> **AIM**
Where a line in the listing contains the string "pixels", copy that line out.
Start of DATA SHOWN
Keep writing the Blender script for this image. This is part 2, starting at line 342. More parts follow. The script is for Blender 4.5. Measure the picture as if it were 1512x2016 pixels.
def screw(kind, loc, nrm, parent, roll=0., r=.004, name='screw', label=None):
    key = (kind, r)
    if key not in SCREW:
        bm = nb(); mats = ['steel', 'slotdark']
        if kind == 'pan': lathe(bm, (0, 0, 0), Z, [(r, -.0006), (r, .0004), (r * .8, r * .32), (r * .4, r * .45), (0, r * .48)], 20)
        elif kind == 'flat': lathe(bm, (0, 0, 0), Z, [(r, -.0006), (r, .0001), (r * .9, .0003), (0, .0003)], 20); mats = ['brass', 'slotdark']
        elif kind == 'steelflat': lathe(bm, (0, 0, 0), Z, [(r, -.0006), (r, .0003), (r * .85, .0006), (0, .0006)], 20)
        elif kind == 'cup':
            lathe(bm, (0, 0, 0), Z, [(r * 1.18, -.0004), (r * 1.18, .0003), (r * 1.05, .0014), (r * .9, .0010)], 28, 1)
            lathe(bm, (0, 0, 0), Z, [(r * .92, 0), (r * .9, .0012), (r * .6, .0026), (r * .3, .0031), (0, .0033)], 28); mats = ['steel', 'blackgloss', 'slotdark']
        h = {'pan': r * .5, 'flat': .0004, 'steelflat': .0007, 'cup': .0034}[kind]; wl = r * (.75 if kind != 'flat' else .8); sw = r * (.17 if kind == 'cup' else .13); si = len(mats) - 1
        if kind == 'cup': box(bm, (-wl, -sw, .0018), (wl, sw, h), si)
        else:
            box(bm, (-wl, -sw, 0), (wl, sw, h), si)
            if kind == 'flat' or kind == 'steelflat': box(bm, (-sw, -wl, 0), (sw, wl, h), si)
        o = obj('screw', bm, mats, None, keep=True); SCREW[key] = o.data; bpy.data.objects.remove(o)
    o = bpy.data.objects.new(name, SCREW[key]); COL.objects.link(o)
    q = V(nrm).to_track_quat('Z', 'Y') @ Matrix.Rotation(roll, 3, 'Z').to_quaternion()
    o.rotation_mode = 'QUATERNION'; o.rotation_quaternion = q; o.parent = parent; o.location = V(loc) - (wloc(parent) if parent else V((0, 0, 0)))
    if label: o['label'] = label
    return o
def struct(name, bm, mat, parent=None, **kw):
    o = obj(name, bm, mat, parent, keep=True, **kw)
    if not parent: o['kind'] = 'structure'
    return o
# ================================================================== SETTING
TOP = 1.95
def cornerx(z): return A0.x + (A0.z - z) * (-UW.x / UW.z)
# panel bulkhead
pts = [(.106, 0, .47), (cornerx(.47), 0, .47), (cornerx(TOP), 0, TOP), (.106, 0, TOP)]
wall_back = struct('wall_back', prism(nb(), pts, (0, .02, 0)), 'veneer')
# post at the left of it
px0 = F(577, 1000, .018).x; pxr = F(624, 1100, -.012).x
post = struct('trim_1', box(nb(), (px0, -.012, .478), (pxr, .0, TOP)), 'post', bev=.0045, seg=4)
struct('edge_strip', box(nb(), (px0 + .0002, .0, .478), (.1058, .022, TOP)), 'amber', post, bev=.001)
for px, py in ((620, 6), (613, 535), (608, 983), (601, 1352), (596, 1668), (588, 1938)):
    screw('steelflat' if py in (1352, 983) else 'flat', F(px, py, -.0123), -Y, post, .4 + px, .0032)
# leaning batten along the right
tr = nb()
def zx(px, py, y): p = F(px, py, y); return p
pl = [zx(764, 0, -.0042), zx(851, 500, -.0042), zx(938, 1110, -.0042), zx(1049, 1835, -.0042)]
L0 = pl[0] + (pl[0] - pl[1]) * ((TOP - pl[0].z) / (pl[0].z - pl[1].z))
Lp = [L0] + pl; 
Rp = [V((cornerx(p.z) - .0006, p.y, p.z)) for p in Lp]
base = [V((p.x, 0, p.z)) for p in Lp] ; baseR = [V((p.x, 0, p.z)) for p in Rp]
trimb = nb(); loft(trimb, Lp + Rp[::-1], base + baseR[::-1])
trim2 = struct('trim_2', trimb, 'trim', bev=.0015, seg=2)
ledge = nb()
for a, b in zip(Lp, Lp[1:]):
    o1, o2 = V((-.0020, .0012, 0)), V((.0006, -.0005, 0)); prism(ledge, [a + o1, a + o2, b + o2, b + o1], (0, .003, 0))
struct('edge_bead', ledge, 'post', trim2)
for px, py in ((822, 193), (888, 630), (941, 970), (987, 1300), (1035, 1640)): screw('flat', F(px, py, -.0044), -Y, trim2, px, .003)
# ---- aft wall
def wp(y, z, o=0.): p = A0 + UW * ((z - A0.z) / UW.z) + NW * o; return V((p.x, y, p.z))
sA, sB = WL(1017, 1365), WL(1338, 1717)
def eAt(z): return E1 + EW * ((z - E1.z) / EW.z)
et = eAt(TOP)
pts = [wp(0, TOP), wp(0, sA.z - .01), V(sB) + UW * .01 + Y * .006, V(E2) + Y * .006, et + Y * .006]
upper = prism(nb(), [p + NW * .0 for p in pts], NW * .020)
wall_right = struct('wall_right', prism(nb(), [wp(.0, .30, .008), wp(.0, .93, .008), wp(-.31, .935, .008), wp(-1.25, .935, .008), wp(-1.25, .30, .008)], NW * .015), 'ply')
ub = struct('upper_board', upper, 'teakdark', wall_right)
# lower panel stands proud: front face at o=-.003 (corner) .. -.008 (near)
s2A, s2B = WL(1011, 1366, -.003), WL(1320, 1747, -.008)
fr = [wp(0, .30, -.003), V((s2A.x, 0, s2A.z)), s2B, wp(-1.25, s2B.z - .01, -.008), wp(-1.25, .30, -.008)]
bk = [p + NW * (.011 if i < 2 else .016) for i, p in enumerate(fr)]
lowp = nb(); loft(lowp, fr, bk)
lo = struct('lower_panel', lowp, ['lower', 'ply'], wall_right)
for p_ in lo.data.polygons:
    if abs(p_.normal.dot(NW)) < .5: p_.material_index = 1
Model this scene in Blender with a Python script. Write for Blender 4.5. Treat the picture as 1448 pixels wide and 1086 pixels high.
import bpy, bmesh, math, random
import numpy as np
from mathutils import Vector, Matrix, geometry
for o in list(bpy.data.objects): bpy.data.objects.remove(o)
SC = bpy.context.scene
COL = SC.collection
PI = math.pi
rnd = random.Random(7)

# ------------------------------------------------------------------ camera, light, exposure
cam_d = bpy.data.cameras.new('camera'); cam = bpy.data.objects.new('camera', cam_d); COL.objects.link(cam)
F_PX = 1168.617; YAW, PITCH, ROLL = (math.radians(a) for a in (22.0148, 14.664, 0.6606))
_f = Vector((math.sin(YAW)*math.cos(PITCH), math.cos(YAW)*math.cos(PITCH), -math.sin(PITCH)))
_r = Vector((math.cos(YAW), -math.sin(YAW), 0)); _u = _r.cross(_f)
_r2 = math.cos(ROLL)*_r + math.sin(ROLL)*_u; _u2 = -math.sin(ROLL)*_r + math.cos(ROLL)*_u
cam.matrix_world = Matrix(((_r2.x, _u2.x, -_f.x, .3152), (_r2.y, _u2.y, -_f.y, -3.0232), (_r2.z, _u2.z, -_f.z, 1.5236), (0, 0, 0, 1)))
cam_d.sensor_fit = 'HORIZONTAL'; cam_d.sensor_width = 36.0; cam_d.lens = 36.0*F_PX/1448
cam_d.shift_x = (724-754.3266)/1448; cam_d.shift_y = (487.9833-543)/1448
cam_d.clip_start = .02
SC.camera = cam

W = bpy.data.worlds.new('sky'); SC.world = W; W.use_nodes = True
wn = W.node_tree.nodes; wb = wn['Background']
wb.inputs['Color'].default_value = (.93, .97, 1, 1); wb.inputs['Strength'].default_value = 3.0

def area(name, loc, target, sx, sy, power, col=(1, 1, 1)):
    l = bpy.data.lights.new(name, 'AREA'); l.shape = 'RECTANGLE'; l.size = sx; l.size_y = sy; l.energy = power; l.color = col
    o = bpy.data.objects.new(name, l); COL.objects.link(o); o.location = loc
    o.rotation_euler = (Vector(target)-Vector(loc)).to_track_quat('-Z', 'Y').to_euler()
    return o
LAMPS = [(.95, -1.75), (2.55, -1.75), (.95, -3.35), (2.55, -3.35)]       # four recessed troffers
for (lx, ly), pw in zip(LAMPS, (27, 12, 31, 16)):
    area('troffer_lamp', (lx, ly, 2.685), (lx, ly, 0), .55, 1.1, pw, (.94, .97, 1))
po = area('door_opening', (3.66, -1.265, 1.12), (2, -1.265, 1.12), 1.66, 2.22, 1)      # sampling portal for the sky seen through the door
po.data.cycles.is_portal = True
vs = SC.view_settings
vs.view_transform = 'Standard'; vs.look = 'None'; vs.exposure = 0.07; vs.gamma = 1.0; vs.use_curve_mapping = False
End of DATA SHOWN
> **ANSWER TO THE TASK**
Keep writing the Blender script for this image. This is part 2, starting at line 342. More parts follow. The script is for Blender 4.5. Measure the picture as if it were 1512x2016 pixels.
Model this scene in Blender with a Python script. Write for Blender 4.5. Treat the picture as 1448 pixels wide and 1086 pixels high.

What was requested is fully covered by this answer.